Un rasgo del lenguaje que podríamos considerar universal consiste en acortar nombres largos, sean de títulos, de persona o de lugar. ¿Quién no usa el apócope de “el Presi”, en vez de “el Presidente”, o “la secre”, en vez de “la secretaria”, o “el profe”, en vez de “el profesor”?
Hay también hipocorísticos, que se diferencian de los diminutivos. Un diminutivo es Sarita, que viene de Sara; Gracielín, derivado de Graciela, o Pedrito, que resulta de Pedro. Hipocorísticos son Nacho, que deriva de Ignacio; Meche, que viene de Mercedes; Monchi, forma para referirse a un Ramón o bien Manolo, para llamar a un Manuel. Ale, por Alexandra, o Ceci, por Cecilia, son apócopes a secas.
Los anteriores fenómenos se agrupan bajo el nombre de metaplasmos, designación que se refiere a estos y a otros cambios en las palabras.
Los nombres de lugar, o topónimos, que a veces pueden ser oficiales o ceremoniosos en sus usos formales, suelen reducirse con el paso del tiempo. Hasta se pierde en la bruma de los años el hecho de que, en su origen, algunos de ellos gozaban de una dimensión que después sorprende. Es así en los hagiotopónimos, es decir, nombres de lugar que incluyen menciones de entes religiosos.
En el Istmo, casi todos los topónimos surgidos al inicio de la conquista española incorporaban indigenismos y eran más complejos, pues en ellos, al uso de la época, se incluían nombres del santoral. Quedaron acortados al repetirse y difundirse y difícilmente alguien (salvo algún historiador) recuerda las denominaciones originales.

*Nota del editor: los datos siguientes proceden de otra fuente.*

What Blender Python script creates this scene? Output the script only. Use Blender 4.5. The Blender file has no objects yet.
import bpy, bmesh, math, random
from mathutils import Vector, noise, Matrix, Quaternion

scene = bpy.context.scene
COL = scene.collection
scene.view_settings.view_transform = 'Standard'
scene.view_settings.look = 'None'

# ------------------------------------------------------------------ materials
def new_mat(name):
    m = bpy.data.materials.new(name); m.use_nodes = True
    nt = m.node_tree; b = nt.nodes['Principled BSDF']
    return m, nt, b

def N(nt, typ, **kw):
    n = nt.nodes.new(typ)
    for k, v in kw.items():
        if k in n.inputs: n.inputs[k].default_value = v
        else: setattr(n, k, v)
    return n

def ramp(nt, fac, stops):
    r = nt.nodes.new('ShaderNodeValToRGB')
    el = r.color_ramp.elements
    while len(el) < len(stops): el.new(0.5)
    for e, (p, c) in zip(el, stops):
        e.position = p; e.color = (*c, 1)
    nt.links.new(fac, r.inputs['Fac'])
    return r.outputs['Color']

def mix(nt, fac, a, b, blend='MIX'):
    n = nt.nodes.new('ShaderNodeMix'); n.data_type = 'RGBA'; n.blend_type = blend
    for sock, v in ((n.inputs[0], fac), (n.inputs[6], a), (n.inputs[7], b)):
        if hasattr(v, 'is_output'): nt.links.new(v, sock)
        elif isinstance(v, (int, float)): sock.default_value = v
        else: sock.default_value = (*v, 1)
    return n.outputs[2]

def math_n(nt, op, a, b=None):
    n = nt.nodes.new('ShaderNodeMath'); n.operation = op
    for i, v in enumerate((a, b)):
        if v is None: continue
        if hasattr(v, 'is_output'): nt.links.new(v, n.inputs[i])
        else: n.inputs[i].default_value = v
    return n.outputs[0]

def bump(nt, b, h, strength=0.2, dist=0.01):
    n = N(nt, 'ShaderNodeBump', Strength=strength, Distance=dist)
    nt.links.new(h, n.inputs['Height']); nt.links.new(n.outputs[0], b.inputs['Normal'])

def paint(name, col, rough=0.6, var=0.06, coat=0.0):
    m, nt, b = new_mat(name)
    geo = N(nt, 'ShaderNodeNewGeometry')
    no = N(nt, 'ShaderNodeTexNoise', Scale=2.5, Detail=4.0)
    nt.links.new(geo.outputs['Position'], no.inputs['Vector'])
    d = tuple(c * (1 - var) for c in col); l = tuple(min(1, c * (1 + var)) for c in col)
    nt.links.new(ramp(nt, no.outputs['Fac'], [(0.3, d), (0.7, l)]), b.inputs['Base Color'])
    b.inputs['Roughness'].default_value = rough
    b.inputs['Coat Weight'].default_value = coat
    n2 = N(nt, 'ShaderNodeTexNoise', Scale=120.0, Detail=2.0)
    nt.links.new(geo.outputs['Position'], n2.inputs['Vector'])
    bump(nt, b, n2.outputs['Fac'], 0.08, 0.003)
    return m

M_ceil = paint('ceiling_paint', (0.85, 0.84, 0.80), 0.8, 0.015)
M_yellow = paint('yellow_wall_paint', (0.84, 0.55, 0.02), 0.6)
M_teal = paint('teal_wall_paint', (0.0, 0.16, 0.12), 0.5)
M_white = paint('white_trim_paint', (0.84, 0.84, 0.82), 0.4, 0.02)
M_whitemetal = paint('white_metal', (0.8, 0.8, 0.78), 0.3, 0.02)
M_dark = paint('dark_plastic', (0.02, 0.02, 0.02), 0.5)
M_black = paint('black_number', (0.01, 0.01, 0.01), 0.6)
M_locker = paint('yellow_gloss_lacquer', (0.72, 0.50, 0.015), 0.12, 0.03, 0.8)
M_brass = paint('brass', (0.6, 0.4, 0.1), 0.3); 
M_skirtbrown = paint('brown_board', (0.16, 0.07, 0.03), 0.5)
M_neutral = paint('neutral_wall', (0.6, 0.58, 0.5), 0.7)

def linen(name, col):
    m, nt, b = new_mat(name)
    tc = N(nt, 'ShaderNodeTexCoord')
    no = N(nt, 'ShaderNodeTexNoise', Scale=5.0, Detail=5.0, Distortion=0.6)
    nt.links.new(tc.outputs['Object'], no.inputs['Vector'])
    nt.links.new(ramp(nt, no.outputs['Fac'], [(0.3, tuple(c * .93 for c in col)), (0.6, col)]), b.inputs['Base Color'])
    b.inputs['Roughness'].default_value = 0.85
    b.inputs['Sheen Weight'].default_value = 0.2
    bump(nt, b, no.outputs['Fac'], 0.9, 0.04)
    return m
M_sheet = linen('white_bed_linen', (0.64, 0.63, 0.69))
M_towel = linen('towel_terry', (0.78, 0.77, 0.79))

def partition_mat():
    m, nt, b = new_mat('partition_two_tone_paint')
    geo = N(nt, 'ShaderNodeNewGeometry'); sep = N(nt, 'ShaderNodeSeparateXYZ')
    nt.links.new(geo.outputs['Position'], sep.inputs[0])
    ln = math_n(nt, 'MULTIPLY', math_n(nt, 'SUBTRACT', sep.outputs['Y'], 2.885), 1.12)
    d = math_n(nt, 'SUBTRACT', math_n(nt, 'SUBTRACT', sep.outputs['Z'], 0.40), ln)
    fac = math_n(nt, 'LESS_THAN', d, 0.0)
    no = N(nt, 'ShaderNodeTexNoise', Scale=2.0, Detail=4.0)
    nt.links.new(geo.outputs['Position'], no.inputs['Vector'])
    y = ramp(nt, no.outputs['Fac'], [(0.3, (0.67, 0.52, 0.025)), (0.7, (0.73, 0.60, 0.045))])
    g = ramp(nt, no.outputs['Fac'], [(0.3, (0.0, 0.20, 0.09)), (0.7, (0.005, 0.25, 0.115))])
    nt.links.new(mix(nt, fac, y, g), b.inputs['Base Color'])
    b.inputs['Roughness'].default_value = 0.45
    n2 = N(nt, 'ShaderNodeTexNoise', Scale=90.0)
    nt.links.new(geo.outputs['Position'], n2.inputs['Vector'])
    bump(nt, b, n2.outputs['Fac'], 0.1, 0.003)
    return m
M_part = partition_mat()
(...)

Los siguientes, en toda su extensión, no se encuentran en la mente del hablante común del siglo XXI: Las Mercedes de Garachiné, La Purísima Concepción de Bugaba, La Santísima Trinidad de Chame, Nuestra Señora de la Piedad de Boquerón, Nuestra Señora de los Dolores de La Pintada, Nuestra Señora de Pacora, Nuestra Señora del Prado de Tolé, San Carlos de Chirú, San Cayetano de Gorgona, San Cristóbal de Chepo, San Enrique de Pinogana, San Felipe de Portobelo, San Francisco Javier de Yaviza, San Francisco de Paula de Chorrera, San Isidro de Quiñónez de Capira, San Juan Bautista de Penonomé, San Lucas de Olá, San Marcelo de la Mesa, San Miguel de Boquerón, San Nicolás de Arraiján, San Pedro de Taboga, San Roque de Juradó, Santiago de Alanje, Santo Domingo de Parita, y hay más.
El que proviene de Cañazas o de Las Palmas se enorgullece al decir que es oriundo de un pueblo que usa estos fitotopónimos (nombres de lugar basados en la vegetación) pero se sorprendería si se le preguntara si es de Francisco Javier de Cañazas, lo que también le pasaría al que nació en Las Palmas, si la pregunta fuera sobre cuál es la suerte de los de su San Buenaventura de las Palmas.
El desgaste de los nombres es, como se documenta, habitual, en títulos, de persona o de lugar, y lo señaló el escritor argentino Borges con su habitual humor cuando un boxeador al que lo presentaron le decía José Luis en vez de Jorge Luis (él que se llamaba, según acta bautismal, Jorge Francisco Isidoro Luis). Pensó entonces, dijo, que, con el tiempo, su nombre quedaría en eso, José Luis, seguramente menos arduo que Jorge Luis, que tiene más consonantes. La reducción en los nombres de lugar en nuestro país parece darle la razón.